Enquanto isso não ocorre, deputados e senadores vem se movimentando para sugerir algumas mudanças nos critérios de concessão e renovação de outorgas. Após as denúncias da presença dos “laranjas” nos canais, as comissões que aprovam as outorgas nas duas casas suspenderam o trâmite dos processos.
Um grupo de senadores deve apresentar nesta quarta-feira (4) algumas dessas propostas. O senador Walter Pinheiro (PT-BA) adiantou que pretende apresentar uma Proposta de Emenda à Constituição que diminua o quórum exigido para a negação de um pedido de renovação de concessão para a maioria simples dos presentes em plenário. Hoje, o parágrafo 2º do Artigo 223 da Constituição diz que a não-renovação da concessão ou permissão dependerá de aprovação de, no mínimo, dois quintos do Congresso Nacional, em votação nominal.
Outra mudança que Walter Pinheiro pretende sugerir será para alterar o parágrafo 4º do Artigo 223, que garante que o cancelamento da concessão ou permissão, antes de vencido o prazo, só poderá ser feito mediante decisão judicial. O senador entende que o Congresso também tem o respaldo para tal ato e não apenas a Justiça. Além de Pinheiro compõem o grupo responsável por elaborar as propostas os senadores Aloysio Nunes (PSDB-SP) e Valdir Raupp (PMDB-RO).

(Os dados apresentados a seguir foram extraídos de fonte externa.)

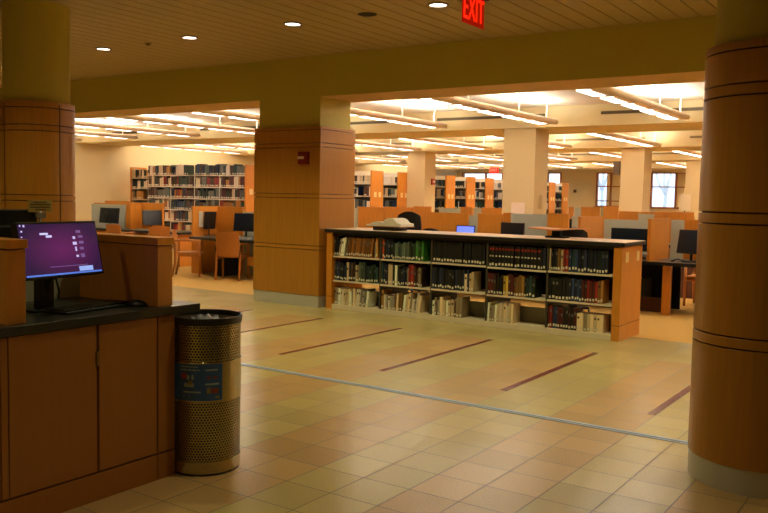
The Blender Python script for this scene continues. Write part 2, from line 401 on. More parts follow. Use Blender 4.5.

Já a Comissão de Ciência e Tecnologia, Comunicação e Informática da Câmara (CCTCI) pretende já nesta quarta voltar a apreciar os pedidos de renovação de concessões que estavam paralisados desde abril. As novas outorgas de emissoras comerciais, porém, não serão votadas até que o Minicom publique nova portaria regulamentando o procedimento licitatório, conforme anunciado. Assim, cerca de 150 dos 197 processos de radiodifusão devem ser aprovados nesta quarta.